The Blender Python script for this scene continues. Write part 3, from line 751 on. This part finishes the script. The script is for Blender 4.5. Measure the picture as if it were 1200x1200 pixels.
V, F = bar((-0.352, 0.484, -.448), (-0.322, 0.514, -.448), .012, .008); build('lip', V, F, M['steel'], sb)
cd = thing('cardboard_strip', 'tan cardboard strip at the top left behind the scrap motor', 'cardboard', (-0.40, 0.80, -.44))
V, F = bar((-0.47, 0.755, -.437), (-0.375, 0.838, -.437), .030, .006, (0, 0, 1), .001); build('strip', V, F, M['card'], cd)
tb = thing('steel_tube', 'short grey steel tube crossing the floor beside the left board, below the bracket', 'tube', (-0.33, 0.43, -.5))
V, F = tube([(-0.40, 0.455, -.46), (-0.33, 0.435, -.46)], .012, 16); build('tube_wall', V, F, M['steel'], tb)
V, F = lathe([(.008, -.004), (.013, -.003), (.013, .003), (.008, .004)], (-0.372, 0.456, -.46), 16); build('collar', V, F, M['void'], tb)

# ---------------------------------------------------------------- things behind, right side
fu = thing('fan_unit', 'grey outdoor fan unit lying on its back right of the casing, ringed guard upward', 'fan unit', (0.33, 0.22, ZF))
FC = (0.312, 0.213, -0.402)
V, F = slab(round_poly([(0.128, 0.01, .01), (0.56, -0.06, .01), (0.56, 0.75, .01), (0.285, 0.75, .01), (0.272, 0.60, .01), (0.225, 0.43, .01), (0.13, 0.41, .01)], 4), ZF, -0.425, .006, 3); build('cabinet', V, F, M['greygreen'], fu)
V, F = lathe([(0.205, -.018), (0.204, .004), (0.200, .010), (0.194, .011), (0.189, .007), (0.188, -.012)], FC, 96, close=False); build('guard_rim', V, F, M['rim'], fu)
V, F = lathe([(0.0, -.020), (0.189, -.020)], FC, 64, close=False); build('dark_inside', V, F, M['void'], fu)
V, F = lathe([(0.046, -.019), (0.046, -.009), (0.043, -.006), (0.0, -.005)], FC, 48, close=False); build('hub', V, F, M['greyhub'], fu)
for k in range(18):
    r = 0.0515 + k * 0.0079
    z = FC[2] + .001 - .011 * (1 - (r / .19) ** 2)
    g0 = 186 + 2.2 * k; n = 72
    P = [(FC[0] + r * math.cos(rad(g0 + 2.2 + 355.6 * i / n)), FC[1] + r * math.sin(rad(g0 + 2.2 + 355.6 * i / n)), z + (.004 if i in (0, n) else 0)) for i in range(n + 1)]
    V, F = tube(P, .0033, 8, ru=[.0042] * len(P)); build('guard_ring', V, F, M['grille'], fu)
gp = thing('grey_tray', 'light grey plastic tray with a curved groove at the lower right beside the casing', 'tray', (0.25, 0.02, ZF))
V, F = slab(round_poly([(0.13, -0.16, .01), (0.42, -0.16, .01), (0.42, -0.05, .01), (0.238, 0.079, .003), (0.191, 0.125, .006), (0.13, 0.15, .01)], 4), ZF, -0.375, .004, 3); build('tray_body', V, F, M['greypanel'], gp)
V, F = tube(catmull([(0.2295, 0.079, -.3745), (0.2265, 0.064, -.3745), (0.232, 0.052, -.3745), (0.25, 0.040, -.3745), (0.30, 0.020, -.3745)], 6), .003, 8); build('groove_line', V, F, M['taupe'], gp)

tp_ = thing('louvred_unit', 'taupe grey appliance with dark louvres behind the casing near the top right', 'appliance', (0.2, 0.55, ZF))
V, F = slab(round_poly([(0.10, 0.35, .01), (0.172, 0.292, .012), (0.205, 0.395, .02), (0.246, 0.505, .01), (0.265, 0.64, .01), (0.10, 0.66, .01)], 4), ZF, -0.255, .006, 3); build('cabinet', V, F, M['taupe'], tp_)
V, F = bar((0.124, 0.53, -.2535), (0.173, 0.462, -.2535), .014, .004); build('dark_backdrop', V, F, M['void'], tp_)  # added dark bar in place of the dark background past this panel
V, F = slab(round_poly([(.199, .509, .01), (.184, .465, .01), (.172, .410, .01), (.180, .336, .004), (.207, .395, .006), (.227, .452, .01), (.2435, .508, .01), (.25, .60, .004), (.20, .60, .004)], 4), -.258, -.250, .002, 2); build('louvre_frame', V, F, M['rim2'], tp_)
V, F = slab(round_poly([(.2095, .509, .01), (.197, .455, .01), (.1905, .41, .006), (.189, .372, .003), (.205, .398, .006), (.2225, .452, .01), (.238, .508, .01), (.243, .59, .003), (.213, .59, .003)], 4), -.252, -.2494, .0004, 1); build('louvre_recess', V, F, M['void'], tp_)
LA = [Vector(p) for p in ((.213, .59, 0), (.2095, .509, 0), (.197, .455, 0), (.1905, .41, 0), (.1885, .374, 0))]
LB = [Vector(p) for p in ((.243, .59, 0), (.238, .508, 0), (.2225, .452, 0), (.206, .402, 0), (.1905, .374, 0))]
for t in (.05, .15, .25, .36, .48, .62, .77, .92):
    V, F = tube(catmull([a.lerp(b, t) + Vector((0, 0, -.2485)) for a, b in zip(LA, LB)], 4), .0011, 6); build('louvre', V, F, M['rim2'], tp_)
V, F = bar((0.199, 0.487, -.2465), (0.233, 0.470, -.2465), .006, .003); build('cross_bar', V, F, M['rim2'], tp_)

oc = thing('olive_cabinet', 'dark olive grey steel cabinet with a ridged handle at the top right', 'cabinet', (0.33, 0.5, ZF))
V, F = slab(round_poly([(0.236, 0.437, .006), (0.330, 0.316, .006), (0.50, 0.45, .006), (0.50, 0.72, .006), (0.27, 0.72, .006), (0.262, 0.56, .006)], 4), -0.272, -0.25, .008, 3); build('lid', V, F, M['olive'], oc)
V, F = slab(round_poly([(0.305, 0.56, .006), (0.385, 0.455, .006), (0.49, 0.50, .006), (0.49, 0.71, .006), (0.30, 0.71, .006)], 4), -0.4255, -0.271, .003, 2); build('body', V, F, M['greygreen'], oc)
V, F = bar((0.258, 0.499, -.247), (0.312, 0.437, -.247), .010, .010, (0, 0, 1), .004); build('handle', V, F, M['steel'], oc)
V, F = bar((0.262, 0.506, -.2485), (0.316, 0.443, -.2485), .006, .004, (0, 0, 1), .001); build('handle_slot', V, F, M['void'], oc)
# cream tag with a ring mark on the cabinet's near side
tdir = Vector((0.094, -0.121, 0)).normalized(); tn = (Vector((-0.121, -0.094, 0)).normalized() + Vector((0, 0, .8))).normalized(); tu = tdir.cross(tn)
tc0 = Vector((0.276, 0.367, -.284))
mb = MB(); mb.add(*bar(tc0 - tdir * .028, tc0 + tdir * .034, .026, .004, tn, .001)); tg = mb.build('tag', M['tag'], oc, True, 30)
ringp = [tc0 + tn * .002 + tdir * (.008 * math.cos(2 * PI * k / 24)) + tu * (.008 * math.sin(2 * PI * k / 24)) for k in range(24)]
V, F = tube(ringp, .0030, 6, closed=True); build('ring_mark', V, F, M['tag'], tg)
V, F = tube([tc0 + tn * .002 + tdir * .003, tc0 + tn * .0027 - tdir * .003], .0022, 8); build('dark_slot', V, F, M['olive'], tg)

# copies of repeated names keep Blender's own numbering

------------------------------

PROBLEM DETAILS >>
What is needed is an exact copy of the lines from the start of the listing through the line where "F, M['void'], tb)" sits, please, both end lines included and nothing more.

SOLUTION TO THIS TASK >>
The Blender Python script for this scene continues. Write part 3, from line 751 on. This part finishes the script. The script is for Blender 4.5. Measure the picture as if it were 1200x1200 pixels.
V, F = bar((-0.352, 0.484, -.448), (-0.322, 0.514, -.448), .012, .008); build('lip', V, F, M['steel'], sb)
cd = thing('cardboard_strip', 'tan cardboard strip at the top left behind the scrap motor', 'cardboard', (-0.40, 0.80, -.44))
V, F = bar((-0.47, 0.755, -.437), (-0.375, 0.838, -.437), .030, .006, (0, 0, 1), .001); build('strip', V, F, M['card'], cd)
tb = thing('steel_tube', 'short grey steel tube crossing the floor beside the left board, below the bracket', 'tube', (-0.33, 0.43, -.5))
V, F = tube([(-0.40, 0.455, -.46), (-0.33, 0.435, -.46)], .012, 16); build('tube_wall', V, F, M['steel'], tb)
V, F = lathe([(.008, -.004), (.013, -.003), (.013, .003), (.008, .004)], (-0.372, 0.456, -.46), 16); build('collar', V, F, M['void'], tb)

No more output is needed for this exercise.